Exercise aim: Transcribe the data in full and exactly, omitting any pictures.

--- Start of Provided material ---

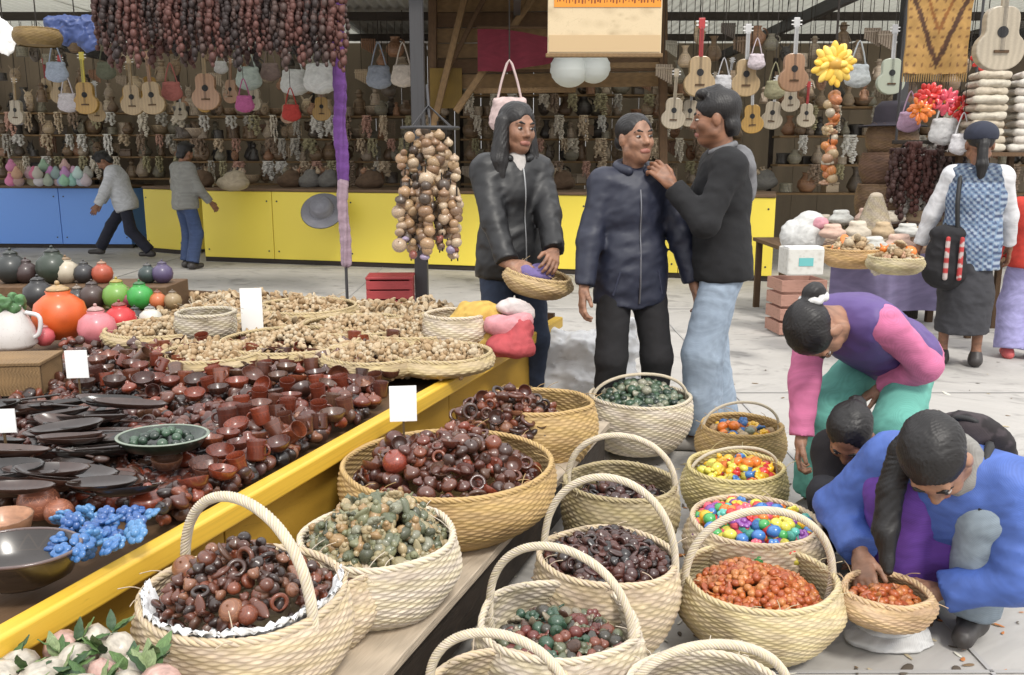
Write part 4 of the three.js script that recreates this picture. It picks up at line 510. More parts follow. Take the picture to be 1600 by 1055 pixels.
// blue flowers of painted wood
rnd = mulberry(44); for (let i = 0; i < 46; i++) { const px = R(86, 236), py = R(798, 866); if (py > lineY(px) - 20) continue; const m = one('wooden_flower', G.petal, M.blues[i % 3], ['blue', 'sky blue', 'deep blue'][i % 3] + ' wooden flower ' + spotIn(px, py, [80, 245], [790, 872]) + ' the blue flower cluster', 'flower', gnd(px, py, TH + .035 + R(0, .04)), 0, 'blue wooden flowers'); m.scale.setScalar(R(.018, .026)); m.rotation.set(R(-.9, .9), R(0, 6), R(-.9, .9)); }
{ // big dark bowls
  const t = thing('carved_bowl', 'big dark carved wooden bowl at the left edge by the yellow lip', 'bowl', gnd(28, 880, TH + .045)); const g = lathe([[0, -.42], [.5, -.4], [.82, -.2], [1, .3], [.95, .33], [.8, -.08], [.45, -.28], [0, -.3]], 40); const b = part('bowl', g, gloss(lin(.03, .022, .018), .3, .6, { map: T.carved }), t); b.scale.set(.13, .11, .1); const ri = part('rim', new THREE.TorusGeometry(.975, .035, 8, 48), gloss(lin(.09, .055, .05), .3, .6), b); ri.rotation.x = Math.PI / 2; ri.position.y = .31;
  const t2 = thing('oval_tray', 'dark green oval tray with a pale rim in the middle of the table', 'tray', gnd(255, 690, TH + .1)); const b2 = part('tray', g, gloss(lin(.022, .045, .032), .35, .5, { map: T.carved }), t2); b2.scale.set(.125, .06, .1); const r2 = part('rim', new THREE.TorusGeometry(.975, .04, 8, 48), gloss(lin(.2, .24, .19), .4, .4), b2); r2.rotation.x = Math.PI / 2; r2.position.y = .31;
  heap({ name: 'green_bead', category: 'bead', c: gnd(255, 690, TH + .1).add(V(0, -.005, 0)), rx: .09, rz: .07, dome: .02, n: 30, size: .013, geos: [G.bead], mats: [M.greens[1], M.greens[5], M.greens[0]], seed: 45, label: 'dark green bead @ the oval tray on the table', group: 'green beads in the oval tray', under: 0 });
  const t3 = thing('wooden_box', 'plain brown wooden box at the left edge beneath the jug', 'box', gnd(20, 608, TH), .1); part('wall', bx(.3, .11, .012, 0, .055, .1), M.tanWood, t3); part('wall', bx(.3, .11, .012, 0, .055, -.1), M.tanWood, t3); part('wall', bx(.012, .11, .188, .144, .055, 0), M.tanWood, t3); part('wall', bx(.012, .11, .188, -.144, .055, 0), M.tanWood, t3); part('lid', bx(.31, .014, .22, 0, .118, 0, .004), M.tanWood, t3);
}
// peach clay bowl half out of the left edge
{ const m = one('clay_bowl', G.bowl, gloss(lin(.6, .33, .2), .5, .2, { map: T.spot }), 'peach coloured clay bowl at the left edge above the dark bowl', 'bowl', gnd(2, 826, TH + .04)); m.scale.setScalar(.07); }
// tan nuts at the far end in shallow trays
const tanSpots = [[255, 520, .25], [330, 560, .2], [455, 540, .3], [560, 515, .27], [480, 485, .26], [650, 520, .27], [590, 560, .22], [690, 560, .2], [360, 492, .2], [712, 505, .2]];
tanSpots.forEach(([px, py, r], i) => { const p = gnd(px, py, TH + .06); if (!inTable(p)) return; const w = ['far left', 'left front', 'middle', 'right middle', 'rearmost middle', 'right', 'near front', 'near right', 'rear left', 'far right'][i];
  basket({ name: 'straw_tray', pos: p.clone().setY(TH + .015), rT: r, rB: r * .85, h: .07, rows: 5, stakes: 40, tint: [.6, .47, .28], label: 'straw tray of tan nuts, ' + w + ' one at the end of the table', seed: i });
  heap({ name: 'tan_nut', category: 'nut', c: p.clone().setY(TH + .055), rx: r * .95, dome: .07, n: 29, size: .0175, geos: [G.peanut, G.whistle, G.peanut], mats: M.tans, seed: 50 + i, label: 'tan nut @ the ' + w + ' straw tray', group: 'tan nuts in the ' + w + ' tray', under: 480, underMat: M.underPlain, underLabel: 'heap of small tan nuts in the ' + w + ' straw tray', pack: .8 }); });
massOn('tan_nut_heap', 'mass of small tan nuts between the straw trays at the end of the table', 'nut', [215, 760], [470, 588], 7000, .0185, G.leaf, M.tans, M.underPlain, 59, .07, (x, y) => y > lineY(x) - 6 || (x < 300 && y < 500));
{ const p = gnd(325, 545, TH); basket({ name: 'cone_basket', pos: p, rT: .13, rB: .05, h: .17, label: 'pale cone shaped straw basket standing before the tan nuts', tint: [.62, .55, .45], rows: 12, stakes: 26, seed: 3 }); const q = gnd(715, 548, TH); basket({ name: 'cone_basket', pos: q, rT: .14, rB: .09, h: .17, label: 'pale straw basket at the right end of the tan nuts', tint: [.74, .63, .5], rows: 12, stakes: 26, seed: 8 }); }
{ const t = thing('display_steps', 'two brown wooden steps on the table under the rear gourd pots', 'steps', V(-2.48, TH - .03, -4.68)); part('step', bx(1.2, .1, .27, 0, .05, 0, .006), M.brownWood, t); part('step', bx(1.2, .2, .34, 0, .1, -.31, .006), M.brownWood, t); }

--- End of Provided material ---

Response to the exercise:
Write part 4 of the three.js script that recreates this picture. It picks up at line 510. More parts follow. Take the picture to be 1600 by 1055 pixels.
// blue flowers of painted wood
rnd = mulberry(44); for (let i = 0; i < 46; i++) { const px = R(86, 236), py = R(798, 866); if (py > lineY(px) - 20) continue; const m = one('wooden_flower', G.petal, M.blues[i % 3], ['blue', 'sky blue', 'deep blue'][i % 3] + ' wooden flower ' + spotIn(px, py, [80, 245], [790, 872]) + ' the blue flower cluster', 'flower', gnd(px, py, TH + .035 + R(0, .04)), 0, 'blue wooden flowers'); m.scale.setScalar(R(.018, .026)); m.rotation.set(R(-.9, .9), R(0, 6), R(-.9, .9)); }
{ // big dark bowls
  const t = thing('carved_bowl', 'big dark carved wooden bowl at the left edge by the yellow lip', 'bowl', gnd(28, 880, TH + .045)); const g = lathe([[0, -.42], [.5, -.4], [.82, -.2], [1, .3], [.95, .33], [.8, -.08], [.45, -.28], [0, -.3]], 40); const b = part('bowl', g, gloss(lin(.03, .022, .018), .3, .6, { map: T.carved }), t); b.scale.set(.13, .11, .1); const ri = part('rim', new THREE.TorusGeometry(.975, .035, 8, 48), gloss(lin(.09, .055, .05), .3, .6), b); ri.rotation.x = Math.PI / 2; ri.position.y = .31;
  const t2 = thing('oval_tray', 'dark green oval tray with a pale rim in the middle of the table', 'tray', gnd(255, 690, TH + .1)); const b2 = part('tray', g, gloss(lin(.022, .045, .032), .35, .5, { map: T.carved }), t2); b2.scale.set(.125, .06, .1); const r2 = part('rim', new THREE.TorusGeometry(.975, .04, 8, 48), gloss(lin(.2, .24, .19), .4, .4), b2); r2.rotation.x = Math.PI / 2; r2.position.y = .31;
  heap({ name: 'green_bead', category: 'bead', c: gnd(255, 690, TH + .1).add(V(0, -.005, 0)), rx: .09, rz: .07, dome: .02, n: 30, size: .013, geos: [G.bead], mats: [M.greens[1], M.greens[5], M.greens[0]], seed: 45, label: 'dark green bead @ the oval tray on the table', group: 'green beads in the oval tray', under: 0 });
  const t3 = thing('wooden_box', 'plain brown wooden box at the left edge beneath the jug', 'box', gnd(20, 608, TH), .1); part('wall', bx(.3, .11, .012, 0, .055, .1), M.tanWood, t3); part('wall', bx(.3, .11, .012, 0, .055, -.1), M.tanWood, t3); part('wall', bx(.012, .11, .188, .144, .055, 0), M.tanWood, t3); part('wall', bx(.012, .11, .188, -.144, .055, 0), M.tanWood, t3); part('lid', bx(.31, .014, .22, 0, .118, 0, .004), M.tanWood, t3);
}
// peach clay bowl half out of the left edge
{ const m = one('clay_bowl', G.bowl, gloss(lin(.6, .33, .2), .5, .2, { map: T.spot }), 'peach coloured clay bowl at the left edge above the dark bowl', 'bowl', gnd(2, 826, TH + .04)); m.scale.setScalar(.07); }
// tan nuts at the far end in shallow trays
const tanSpots = [[255, 520, .25], [330, 560, .2], [455, 540, .3], [560, 515, .27], [480, 485, .26], [650, 520, .27], [590, 560, .22], [690, 560, .2], [360, 492, .2], [712, 505, .2]];
tanSpots.forEach(([px, py, r], i) => { const p = gnd(px, py, TH + .06); if (!inTable(p)) return; const w = ['far left', 'left front', 'middle', 'right middle', 'rearmost middle', 'right', 'near front', 'near right', 'rear left', 'far right'][i];
  basket({ name: 'straw_tray', pos: p.clone().setY(TH + .015), rT: r, rB: r * .85, h: .07, rows: 5, stakes: 40, tint: [.6, .47, .28], label: 'straw tray of tan nuts, ' + w + ' one at the end of the table', seed: i });
  heap({ name: 'tan_nut', category: 'nut', c: p.clone().setY(TH + .055), rx: r * .95, dome: .07, n: 29, size: .0175, geos: [G.peanut, G.whistle, G.peanut], mats: M.tans, seed: 50 + i, label: 'tan nut @ the ' + w + ' straw tray', group: 'tan nuts in the ' + w + ' tray', under: 480, underMat: M.underPlain, underLabel: 'heap of small tan nuts in the ' + w + ' straw tray', pack: .8 }); });
massOn('tan_nut_heap', 'mass of small tan nuts between the straw trays at the end of the table', 'nut', [215, 760], [470, 588], 7000, .0185, G.leaf, M.tans, M.underPlain, 59, .07, (x, y) => y > lineY(x) - 6 || (x < 300 && y < 500));
{ const p = gnd(325, 545, TH); basket({ name: 'cone_basket', pos: p, rT: .13, rB: .05, h: .17, label: 'pale cone shaped straw basket standing before the tan nuts', tint: [.62, .55, .45], rows: 12, stakes: 26, seed: 3 }); const q = gnd(715, 548, TH); basket({ name: 'cone_basket', pos: q, rT: .14, rB: .09, h: .17, label: 'pale straw basket at the right end of the tan nuts', tint: [.74, .63, .5], rows: 12, stakes: 26, seed: 8 }); }
{ const t = thing('display_steps', 'two brown wooden steps on the table under the rear gourd pots', 'steps', V(-2.48, TH - .03, -4.68)); part('step', bx(1.2, .1, .27, 0, .05, 0, .006), M.brownWood, t); part('step', bx(1.2, .2, .34, 0, .1, -.31, .006), M.brownWood, t); }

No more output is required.